§ EXTRACTED ENTRIES
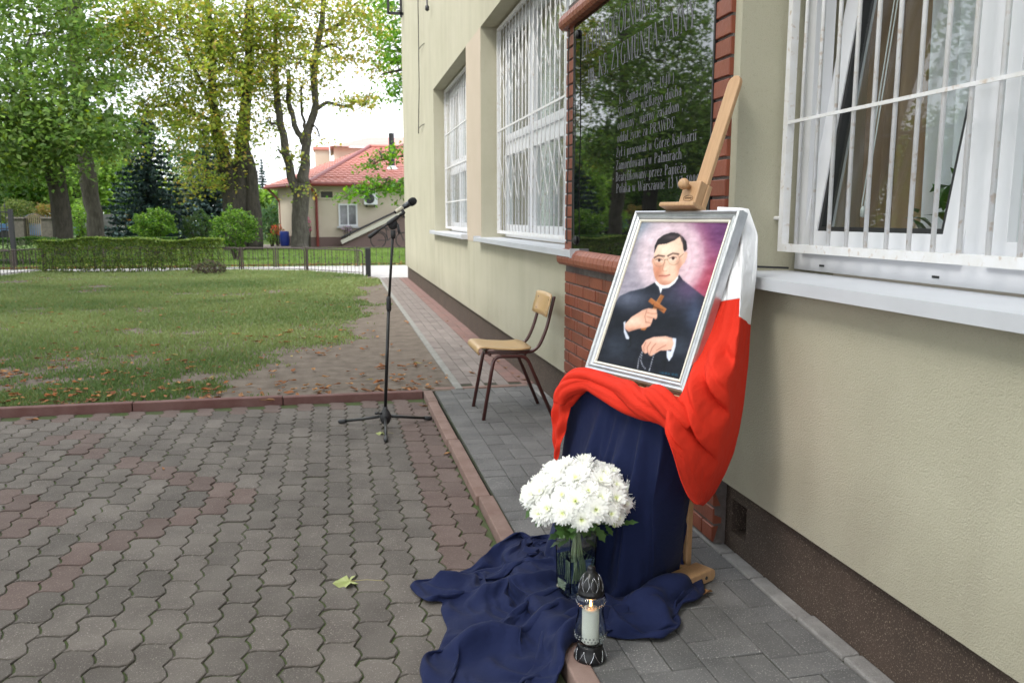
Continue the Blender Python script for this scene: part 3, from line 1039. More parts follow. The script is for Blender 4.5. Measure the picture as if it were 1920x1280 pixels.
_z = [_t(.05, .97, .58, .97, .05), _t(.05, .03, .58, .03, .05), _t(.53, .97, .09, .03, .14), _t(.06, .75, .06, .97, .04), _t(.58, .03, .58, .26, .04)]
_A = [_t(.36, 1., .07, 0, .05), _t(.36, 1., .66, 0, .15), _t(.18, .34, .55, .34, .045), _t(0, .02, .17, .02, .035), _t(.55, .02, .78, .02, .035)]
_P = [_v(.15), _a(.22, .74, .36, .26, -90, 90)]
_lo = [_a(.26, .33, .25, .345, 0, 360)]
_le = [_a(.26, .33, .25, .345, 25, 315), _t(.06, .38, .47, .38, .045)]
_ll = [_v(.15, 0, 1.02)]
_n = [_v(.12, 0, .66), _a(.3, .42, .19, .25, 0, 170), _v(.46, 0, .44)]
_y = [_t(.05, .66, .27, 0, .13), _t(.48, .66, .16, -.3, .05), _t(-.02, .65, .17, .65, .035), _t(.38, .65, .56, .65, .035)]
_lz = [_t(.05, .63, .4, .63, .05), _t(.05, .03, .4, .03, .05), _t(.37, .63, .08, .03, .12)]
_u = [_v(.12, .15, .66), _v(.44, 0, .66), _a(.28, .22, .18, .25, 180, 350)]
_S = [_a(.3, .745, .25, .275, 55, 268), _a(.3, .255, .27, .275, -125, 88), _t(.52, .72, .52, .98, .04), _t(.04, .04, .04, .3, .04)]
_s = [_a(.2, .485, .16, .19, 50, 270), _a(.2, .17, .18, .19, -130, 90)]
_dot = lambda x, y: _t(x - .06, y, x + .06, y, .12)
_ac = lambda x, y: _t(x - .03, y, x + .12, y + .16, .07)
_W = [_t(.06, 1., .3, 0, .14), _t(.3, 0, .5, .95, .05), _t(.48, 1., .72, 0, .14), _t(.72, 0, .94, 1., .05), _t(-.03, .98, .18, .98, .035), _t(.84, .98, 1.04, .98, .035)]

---

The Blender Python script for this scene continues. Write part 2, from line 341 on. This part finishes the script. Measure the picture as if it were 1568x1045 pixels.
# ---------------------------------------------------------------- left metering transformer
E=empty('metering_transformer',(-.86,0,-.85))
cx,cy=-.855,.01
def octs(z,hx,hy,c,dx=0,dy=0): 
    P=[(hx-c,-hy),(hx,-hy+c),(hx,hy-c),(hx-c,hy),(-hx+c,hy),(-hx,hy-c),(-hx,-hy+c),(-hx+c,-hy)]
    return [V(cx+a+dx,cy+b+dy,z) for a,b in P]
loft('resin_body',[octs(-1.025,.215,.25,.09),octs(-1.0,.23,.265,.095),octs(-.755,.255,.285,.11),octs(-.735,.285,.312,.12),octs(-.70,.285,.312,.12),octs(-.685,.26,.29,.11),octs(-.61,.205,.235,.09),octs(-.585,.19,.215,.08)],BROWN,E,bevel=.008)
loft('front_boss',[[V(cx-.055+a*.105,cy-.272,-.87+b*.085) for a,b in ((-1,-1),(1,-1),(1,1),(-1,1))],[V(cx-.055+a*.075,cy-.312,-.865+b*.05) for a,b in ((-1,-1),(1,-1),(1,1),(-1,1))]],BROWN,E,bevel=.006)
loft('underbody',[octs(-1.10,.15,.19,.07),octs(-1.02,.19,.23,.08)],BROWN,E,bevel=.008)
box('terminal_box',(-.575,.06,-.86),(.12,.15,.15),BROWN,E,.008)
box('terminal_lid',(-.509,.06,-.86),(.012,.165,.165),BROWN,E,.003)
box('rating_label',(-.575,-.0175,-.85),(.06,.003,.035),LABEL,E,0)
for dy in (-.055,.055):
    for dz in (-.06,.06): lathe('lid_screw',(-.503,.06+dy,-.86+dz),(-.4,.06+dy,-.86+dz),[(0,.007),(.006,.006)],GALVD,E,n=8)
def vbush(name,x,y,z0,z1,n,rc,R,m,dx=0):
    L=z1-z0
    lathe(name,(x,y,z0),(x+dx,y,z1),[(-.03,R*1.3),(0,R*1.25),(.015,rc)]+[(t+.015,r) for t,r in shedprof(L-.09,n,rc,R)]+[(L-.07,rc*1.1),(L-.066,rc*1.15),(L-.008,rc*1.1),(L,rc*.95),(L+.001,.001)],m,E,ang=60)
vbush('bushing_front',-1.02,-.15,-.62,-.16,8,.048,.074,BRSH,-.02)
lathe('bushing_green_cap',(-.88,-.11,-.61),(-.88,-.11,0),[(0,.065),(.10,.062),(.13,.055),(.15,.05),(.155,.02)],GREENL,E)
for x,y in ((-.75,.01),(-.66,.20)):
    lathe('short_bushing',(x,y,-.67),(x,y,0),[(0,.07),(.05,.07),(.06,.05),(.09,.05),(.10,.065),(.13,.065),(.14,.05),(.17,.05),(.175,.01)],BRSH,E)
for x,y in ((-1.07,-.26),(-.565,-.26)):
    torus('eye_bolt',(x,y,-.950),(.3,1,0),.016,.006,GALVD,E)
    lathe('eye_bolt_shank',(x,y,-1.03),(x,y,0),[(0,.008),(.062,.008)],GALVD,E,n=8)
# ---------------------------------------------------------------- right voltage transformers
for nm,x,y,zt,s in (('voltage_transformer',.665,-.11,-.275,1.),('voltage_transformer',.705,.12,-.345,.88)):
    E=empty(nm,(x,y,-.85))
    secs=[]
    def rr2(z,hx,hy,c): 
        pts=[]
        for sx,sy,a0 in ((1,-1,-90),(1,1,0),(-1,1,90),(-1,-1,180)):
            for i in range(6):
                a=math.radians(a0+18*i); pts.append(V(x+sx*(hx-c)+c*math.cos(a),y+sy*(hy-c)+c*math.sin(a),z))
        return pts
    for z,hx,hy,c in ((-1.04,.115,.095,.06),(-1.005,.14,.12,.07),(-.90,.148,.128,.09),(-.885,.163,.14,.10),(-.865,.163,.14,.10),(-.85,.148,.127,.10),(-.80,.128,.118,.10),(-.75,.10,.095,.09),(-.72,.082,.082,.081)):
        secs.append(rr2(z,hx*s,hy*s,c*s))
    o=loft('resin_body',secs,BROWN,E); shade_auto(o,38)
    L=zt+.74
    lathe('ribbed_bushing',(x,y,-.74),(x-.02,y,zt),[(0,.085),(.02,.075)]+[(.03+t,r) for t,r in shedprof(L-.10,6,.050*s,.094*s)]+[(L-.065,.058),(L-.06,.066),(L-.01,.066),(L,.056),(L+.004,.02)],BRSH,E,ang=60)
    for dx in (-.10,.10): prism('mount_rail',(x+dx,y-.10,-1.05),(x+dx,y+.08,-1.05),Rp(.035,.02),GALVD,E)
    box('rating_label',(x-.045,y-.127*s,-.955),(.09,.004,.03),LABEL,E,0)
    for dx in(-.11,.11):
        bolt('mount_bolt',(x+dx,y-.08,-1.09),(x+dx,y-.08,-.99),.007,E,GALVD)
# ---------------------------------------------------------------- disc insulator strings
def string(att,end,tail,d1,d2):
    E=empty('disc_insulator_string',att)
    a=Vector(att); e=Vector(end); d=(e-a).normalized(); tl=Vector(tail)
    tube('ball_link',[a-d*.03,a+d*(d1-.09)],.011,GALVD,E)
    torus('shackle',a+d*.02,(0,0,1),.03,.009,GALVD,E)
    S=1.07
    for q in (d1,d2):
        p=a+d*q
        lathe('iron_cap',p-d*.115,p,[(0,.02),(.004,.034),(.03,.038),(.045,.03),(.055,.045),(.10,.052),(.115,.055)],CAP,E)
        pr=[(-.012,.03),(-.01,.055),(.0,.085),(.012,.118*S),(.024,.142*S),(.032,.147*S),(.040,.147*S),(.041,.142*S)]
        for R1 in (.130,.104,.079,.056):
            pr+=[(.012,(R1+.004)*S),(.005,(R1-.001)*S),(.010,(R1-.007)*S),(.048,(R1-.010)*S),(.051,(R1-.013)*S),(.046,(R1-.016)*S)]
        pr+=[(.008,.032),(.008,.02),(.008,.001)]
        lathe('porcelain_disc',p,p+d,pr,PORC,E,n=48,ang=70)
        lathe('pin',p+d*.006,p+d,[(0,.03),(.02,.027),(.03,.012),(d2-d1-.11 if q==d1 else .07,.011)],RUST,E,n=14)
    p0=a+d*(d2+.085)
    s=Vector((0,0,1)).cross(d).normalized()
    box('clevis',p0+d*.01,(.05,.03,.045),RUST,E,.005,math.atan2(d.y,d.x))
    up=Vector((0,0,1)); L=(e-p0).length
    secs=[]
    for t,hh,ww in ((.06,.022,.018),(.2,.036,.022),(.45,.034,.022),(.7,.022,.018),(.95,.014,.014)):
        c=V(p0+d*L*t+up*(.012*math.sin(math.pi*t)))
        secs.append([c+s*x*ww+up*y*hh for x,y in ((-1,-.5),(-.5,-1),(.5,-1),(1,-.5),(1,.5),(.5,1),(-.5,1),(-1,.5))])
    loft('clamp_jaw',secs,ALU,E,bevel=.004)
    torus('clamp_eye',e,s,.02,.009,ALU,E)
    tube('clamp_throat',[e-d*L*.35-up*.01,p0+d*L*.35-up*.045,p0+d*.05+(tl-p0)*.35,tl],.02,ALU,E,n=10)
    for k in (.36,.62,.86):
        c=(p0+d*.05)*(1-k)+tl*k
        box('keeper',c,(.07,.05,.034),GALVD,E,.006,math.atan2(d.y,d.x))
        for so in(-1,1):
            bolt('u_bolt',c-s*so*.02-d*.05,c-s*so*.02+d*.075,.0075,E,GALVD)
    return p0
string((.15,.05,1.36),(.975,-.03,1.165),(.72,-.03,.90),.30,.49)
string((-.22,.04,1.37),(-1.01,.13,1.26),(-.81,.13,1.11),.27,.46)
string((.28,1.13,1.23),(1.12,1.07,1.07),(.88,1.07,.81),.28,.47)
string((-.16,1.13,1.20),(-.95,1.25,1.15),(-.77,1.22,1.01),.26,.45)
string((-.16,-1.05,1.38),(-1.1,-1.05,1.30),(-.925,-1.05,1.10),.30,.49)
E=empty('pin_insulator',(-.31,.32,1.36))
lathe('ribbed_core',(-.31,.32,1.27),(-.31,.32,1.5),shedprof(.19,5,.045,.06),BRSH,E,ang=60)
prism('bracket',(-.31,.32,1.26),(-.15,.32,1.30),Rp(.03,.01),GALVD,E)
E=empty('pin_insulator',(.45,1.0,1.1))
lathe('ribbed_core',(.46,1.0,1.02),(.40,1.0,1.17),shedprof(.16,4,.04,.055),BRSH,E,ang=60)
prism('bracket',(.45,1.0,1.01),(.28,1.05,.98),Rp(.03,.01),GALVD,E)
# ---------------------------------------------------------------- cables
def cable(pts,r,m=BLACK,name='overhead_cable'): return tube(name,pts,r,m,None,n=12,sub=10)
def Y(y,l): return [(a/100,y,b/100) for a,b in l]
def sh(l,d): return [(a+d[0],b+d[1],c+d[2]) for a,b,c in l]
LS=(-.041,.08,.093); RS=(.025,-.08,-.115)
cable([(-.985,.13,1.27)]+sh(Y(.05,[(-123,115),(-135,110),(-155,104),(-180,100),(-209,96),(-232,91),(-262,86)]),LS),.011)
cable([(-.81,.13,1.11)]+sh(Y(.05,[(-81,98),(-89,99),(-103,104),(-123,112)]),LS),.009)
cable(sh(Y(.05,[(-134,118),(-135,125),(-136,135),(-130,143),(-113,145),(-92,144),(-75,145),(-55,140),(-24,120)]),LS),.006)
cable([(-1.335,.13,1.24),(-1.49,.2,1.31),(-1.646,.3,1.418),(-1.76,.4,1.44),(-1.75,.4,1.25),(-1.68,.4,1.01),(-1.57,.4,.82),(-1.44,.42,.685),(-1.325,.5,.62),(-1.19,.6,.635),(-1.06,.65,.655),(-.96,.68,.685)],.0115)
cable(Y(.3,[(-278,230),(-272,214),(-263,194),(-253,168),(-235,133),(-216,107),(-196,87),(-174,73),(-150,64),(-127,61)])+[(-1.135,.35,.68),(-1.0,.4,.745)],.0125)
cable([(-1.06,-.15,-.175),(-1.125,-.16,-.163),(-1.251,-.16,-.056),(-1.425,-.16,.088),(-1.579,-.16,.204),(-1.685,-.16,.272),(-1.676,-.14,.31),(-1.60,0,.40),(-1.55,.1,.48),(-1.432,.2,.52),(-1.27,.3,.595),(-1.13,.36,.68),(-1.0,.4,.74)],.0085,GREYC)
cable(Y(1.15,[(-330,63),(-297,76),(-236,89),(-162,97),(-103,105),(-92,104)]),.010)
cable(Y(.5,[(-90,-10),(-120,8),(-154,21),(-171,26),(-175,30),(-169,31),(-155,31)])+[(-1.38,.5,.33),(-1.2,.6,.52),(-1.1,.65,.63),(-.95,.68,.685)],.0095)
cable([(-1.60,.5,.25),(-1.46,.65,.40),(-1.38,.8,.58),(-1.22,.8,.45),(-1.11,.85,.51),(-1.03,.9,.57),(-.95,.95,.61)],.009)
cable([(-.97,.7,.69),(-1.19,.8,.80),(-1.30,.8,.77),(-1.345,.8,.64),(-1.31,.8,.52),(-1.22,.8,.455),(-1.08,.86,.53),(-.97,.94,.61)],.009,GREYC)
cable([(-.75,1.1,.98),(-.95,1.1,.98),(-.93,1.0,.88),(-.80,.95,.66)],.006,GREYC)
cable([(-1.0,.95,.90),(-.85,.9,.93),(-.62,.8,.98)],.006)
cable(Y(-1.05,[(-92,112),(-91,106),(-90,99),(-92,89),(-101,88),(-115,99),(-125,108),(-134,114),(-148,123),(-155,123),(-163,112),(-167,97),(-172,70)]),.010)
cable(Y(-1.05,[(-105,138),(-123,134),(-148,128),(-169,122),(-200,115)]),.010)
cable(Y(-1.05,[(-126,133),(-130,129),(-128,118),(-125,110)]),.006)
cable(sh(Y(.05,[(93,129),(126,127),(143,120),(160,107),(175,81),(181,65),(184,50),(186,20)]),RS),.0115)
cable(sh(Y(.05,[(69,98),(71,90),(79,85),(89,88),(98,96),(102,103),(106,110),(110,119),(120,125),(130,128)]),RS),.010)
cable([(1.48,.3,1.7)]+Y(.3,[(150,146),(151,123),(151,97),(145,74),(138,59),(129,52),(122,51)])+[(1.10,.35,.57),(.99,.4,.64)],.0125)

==

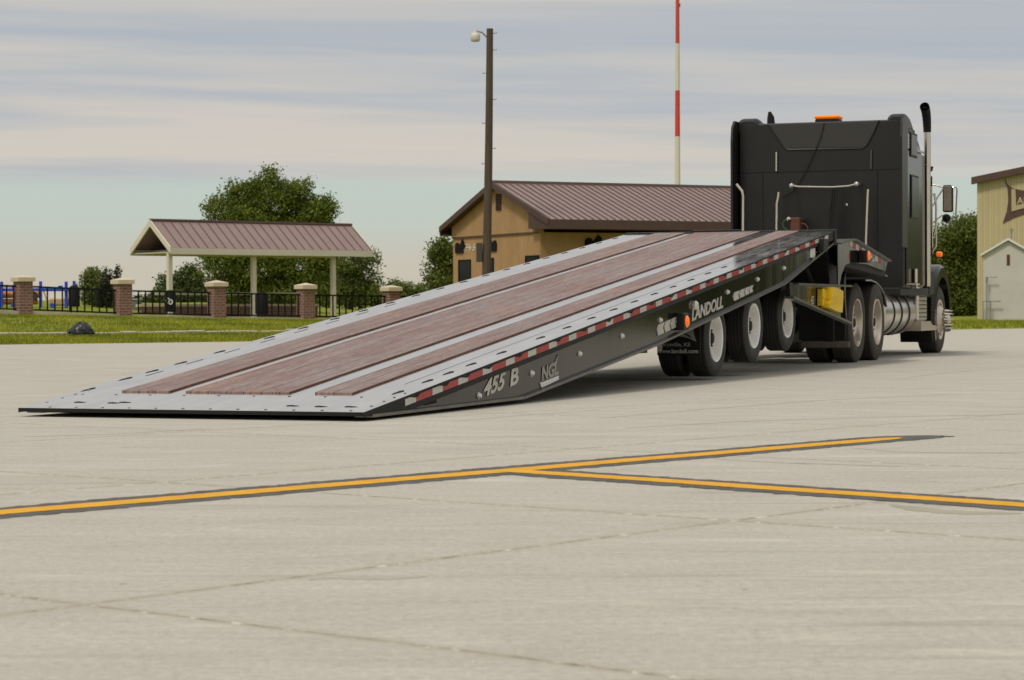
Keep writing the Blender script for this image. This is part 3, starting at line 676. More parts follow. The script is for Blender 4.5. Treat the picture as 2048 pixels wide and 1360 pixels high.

§ TASK OBJECTIVE
Look through the data and show every line containing "pixels".

§ RESPONSE FOR THIS EXERCISE
Continue the Blender Python script for this scene: part 3, from line 1039. More parts follow. The script is for Blender 4.5. Measure the picture as if it were 1920x1280 pixels.
The Blender Python script for this scene continues. Write part 2, from line 341 on. This part finishes the script. Measure the picture as if it were 1568x1045 pixels.
Keep writing the Blender script for this image. This is part 3, starting at line 676. More parts follow. The script is for Blender 4.5. Treat the picture as 2048 pixels wide and 1360 pixels high.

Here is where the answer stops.